Oysa bu yıllarda devlet otoritesinin (Tansu Çiller, Meral Akşener, Mehmet Ağar) Türkiye Halkları üzerinde en vahşi yöntemlerle büyük katliamların uygulandığı yıllardı. Sivas Madımak katliamı, Sarıgazi, Gazi Mahallesi Katliamları, Cezaevleri katliamı, 17 bin faili belli (meçhul) cinayetler, Köy yakmaları ve boşaltmaları gibi toplu katliamlar, bu dönemin en saldırgan tutumuydu. Tam da faşizmin doludizgin bir karabasan gibi halkın başına çöktüğü böyle bir ortamda, devlet Alevilere sahte bir el uzatıyordu. Bu sahte elin içinde Cemevleri projesi vardı.
Devletin bu Cemevi projesi, kısmen de olsa devletin lehine sonuçlar doğurduğunu söyleyebiliriz. Bu sonuçlardan biri, Alevilerin öteden beri içinde yer aldıkları toplumsal hareketlerden önemli ölçüde kopmasını sağlamıştır. İkinci husus ise, yüzyıllardan beridir bütün baskılara rağmen, vazgeçemediği özgün inanç ve kültürel değerlerinden kısmen uzaklaşması söz konusu olup, asimilasyoncu politikalarla karşı karşıya bırakıldı. Bu süreçte aynı zamanda Cemevlerinin birçoğunda örtülü bir şekilde İslami ritüellerin topluma dayatıldığını görüyoruz.
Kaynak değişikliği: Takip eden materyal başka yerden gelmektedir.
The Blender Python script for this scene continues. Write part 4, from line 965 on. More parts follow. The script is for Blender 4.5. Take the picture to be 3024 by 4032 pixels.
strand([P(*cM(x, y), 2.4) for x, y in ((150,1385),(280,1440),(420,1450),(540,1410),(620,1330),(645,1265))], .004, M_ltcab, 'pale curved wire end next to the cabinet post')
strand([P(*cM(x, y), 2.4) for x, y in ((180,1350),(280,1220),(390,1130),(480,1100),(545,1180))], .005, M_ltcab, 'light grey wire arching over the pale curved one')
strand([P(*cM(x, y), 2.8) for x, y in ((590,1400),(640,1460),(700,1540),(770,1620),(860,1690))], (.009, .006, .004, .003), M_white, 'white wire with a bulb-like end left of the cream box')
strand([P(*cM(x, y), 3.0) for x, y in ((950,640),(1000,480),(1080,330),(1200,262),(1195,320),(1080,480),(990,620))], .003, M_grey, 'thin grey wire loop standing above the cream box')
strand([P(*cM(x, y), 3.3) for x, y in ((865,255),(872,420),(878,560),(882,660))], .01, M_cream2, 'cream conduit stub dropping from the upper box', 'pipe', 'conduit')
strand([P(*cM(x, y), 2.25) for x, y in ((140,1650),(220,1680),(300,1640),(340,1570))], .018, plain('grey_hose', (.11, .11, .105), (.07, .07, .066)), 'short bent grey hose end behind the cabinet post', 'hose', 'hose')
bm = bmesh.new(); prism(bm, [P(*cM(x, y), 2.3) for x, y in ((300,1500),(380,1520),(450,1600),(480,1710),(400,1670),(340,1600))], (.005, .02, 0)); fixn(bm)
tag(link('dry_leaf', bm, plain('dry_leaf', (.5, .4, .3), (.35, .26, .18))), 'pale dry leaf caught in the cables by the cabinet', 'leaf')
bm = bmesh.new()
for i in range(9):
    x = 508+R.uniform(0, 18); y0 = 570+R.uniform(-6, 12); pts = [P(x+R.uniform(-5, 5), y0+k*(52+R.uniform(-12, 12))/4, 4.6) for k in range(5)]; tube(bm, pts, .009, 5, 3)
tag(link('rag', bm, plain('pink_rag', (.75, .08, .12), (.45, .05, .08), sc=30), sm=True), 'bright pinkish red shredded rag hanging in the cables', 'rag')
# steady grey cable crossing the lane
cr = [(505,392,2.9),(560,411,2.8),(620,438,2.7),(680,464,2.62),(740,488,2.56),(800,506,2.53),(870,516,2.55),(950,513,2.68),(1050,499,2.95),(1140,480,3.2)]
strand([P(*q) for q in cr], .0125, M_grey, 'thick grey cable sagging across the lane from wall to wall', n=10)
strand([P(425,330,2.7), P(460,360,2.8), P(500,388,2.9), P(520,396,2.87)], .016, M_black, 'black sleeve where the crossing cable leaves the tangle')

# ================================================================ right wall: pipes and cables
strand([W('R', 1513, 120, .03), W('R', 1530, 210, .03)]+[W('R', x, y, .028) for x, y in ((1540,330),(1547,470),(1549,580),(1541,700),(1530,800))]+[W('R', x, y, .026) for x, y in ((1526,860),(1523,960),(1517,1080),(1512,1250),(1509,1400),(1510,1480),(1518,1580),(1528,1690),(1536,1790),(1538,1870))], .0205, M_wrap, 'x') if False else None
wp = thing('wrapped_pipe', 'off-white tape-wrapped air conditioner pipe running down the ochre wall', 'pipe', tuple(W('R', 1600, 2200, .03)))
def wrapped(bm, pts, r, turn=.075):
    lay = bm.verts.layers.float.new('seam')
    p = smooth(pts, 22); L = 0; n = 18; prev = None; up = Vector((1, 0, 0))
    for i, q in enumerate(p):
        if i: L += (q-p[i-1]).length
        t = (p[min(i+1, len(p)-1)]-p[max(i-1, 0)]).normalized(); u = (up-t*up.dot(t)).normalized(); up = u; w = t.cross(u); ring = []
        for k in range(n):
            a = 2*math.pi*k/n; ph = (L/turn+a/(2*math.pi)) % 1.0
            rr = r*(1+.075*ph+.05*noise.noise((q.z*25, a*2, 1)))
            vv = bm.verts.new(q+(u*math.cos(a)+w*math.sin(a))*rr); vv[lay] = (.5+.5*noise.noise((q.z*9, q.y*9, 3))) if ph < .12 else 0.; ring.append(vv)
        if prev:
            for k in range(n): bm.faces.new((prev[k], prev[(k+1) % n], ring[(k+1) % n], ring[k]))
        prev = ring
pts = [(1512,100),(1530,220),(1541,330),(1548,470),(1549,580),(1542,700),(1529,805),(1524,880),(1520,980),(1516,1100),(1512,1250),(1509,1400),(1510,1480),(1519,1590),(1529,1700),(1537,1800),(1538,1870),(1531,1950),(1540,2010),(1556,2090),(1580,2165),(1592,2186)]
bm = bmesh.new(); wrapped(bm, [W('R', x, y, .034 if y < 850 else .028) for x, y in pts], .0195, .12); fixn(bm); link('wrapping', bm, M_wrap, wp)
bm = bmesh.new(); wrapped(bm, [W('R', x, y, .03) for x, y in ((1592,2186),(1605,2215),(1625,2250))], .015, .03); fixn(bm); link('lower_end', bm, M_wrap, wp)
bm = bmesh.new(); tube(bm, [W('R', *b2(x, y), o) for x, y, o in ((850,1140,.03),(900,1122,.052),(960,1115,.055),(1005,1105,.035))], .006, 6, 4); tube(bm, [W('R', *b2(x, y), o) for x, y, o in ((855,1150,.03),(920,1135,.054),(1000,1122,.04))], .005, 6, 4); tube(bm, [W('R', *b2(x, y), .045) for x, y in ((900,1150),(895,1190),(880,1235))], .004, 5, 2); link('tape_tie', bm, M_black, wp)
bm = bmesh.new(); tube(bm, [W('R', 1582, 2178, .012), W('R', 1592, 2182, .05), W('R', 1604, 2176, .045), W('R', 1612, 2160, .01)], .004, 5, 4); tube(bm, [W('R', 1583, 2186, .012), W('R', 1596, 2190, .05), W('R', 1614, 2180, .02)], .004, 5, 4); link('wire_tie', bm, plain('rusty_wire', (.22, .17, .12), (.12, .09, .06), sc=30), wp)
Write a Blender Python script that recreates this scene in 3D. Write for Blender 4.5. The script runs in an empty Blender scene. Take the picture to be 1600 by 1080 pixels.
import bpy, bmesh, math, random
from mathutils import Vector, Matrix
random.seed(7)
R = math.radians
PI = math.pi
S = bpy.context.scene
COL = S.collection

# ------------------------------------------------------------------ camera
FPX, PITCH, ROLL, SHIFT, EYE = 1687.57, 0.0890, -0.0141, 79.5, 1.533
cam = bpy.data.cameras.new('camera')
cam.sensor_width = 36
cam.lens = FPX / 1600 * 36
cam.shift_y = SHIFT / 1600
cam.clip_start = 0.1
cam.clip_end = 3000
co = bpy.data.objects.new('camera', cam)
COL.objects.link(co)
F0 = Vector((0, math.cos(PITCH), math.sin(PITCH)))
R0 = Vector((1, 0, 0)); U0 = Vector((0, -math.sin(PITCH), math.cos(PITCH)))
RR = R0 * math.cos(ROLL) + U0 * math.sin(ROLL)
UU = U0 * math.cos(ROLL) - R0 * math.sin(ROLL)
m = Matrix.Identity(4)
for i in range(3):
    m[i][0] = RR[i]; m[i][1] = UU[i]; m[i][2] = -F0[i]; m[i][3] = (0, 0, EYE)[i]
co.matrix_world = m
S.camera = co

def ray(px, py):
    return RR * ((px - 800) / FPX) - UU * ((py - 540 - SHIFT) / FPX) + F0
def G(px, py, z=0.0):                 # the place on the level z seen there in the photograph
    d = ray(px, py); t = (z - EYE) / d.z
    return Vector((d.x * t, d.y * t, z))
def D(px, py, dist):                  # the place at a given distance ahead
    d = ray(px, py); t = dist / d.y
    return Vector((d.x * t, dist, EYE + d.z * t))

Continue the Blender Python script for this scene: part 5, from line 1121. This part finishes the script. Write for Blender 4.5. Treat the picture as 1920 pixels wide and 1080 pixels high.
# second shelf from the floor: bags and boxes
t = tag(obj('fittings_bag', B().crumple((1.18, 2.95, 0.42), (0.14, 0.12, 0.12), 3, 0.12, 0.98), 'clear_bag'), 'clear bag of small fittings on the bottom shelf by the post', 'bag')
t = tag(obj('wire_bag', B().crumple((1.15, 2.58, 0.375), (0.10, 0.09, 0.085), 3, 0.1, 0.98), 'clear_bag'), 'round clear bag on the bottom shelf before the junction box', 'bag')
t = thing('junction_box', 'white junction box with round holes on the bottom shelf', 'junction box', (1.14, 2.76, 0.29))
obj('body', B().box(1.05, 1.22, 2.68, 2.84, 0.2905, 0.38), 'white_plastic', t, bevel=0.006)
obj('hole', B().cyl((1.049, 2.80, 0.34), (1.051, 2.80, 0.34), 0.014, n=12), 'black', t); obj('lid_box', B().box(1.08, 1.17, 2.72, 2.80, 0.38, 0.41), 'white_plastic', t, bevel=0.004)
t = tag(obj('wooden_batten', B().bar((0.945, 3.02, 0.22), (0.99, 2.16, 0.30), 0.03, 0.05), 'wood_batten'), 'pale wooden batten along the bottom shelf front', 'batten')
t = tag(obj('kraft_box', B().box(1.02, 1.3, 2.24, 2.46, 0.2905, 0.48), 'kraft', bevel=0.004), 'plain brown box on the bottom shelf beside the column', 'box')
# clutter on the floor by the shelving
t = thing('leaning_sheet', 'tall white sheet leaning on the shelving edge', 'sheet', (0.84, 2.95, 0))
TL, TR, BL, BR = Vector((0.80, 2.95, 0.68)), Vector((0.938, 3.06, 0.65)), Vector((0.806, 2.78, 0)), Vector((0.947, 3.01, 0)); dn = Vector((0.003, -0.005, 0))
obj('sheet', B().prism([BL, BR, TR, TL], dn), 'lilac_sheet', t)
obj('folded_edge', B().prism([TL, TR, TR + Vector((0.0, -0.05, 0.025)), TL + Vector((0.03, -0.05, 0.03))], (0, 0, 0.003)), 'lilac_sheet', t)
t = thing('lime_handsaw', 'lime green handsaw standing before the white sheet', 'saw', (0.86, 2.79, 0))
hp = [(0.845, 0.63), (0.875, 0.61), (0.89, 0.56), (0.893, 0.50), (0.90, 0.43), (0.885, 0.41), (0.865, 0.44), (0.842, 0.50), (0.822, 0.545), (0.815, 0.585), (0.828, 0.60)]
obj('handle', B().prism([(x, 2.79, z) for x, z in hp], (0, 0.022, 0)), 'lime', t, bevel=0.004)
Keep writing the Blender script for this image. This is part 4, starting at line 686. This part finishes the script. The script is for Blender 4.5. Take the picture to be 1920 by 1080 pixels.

Bütün bu uygulamalardan şunu görüyoruz ki, Cemevlerinin açılması, Alevi toplumun bu mekânlarda özgür iradesiyle inançlarını yerine getirmesinden ziyade; devletin her zaman kontrol edebildiği, (olumsuz anlamda) hatta yönetimlerinde gizli kayyımların olabileceği, özellikle bugünkü iktidarın bu alandaki uygulamalarından görmek mümkün. Cemevinin özerk bir kurum olması gerekirken, bir yasal düzenlemeyle “Alevi-Bektaşi Kültür ve Cemevi
Başkanlığı” adıyla bir bakanlığa bağlanması, devletin ve özellikle bugünkü iktidarın Cemevlerine bakışını ve düşünce anlayışını açıkça ortaya koymuştur.
Cemevleri, Alevilerin inançlarının gereğini özgürce yerine getirebildiği özerk kurumlar olarak herkes tarafından görülmeli ve tanınmalıdır.